21.1 Afwijken van de gebruiksregels
Bij een omgevingsvergunning kan worden afgeweken van het bepaalde in lid 21.2, lid c voor het aanvullen van wierden in geval de aanvulling dient ter versterking van de landschappelijke en cultuurhistorische waarden.
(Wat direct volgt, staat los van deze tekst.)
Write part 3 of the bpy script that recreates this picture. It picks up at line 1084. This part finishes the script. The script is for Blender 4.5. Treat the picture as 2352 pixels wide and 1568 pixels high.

21.2 Omgevingsvergunning voor het uitvoeren van een werk, geen bouwwerk zijnde, of van werkzaamheden
21.2.1 Omgevingsvergunning
Het is verboden zonder of in afwijking van een omgevingsvergunning van het bevoegd gezag de volgende werken, geen bouwwerken zijnde, of werkzaamheden uit te voeren:
a. het aanbrengen van houtwallen en –singels, lijnvormige houtopstanden, uitgezonderd erfbeplantingen;
b. het graven en dempen van sloten en watergangen;
c. het vergroten of verkleinen van het doorstromingsprofiel van sloten en watergangen;
d. het verwijderen van stuwen en dammen;
e. het aanbrengen van drainage of het wijzigen van het greppelsysteem;
f. het wijzigen van het verkavelingspatroon.
21.2.2 Voorwaarden
Een omgevingsvergunning als bedoeld in lid 21.4.1 wordt slechts verleend indien geen onevenredige afbreuk wordt gedaan aan de in lid 21.1 omschreven waarden.
21.2.3 Uitzonderingen
Het verbod als bedoeld in lid 21.4.1 is niet van toepassing op werken, geen bouwwerken zijnde, en werkzaamheden die:
a. reeds in uitvoering zijn ten tijde van de inwerkingtreding van het plan;
b. het normale onderhoud betreffen;
c. mogen worden uitgevoerd krachtens een reeds verleende (omgevings)vergunning.